Write out exactly the lines of the entries below from the one holding "Model this scene" to the one holding "scn.view_settings.exposure = 0.0", inclusive, and leave out all other lines.
------------------------------------
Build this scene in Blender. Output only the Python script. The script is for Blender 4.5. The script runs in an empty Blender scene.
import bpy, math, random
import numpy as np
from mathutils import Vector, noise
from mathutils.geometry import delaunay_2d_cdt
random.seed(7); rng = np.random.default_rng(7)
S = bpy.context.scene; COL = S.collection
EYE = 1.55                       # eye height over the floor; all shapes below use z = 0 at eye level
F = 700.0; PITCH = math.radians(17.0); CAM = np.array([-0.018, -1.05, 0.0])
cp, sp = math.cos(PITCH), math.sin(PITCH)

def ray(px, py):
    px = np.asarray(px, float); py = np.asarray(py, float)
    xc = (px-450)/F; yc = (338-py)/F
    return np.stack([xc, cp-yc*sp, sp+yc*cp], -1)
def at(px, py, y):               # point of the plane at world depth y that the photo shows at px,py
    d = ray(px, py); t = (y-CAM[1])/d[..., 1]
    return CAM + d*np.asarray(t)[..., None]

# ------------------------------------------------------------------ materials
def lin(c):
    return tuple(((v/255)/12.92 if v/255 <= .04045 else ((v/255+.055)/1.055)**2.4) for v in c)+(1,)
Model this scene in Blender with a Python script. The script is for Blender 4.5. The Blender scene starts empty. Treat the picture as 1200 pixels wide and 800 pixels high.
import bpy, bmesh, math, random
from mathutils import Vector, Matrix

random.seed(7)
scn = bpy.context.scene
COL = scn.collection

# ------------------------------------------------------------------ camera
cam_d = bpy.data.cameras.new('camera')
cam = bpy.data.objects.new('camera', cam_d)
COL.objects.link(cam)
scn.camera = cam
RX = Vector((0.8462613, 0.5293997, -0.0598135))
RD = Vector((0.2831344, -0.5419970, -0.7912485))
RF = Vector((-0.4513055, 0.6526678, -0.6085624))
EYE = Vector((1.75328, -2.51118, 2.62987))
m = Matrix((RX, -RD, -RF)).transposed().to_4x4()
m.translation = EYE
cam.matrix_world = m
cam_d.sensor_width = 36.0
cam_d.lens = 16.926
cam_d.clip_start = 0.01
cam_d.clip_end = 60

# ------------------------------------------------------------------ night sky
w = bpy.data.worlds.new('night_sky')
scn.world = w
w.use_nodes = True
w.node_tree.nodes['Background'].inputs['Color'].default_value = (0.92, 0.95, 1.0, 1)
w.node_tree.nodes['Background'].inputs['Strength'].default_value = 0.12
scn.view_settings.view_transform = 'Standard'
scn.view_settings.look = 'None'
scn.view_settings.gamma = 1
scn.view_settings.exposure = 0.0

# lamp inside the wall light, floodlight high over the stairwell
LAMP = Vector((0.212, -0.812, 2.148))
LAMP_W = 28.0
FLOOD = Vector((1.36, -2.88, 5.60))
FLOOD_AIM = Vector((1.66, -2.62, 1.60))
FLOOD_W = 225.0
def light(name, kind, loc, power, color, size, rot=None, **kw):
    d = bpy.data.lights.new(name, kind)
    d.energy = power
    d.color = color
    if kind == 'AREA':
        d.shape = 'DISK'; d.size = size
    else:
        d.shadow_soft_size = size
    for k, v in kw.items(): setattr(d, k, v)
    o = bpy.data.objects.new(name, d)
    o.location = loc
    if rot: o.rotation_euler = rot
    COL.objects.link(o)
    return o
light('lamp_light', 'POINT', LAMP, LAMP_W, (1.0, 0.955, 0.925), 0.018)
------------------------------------
■ Answer to this problem
Model this scene in Blender with a Python script. The script is for Blender 4.5. The Blender scene starts empty. Treat the picture as 1200 pixels wide and 800 pixels high.
import bpy, bmesh, math, random
from mathutils import Vector, Matrix

random.seed(7)
scn = bpy.context.scene
COL = scn.collection

# ------------------------------------------------------------------ camera
cam_d = bpy.data.cameras.new('camera')
cam = bpy.data.objects.new('camera', cam_d)
COL.objects.link(cam)
scn.camera = cam
RX = Vector((0.8462613, 0.5293997, -0.0598135))
RD = Vector((0.2831344, -0.5419970, -0.7912485))
RF = Vector((-0.4513055, 0.6526678, -0.6085624))
EYE = Vector((1.75328, -2.51118, 2.62987))
m = Matrix((RX, -RD, -RF)).transposed().to_4x4()
m.translation = EYE
cam.matrix_world = m
cam_d.sensor_width = 36.0
cam_d.lens = 16.926
cam_d.clip_start = 0.01
cam_d.clip_end = 60

# ------------------------------------------------------------------ night sky
w = bpy.data.worlds.new('night_sky')
scn.world = w
w.use_nodes = True
w.node_tree.nodes['Background'].inputs['Color'].default_value = (0.92, 0.95, 1.0, 1)
w.node_tree.nodes['Background'].inputs['Strength'].default_value = 0.12
scn.view_settings.view_transform = 'Standard'
scn.view_settings.look = 'None'
scn.view_settings.gamma = 1
scn.view_settings.exposure = 0.0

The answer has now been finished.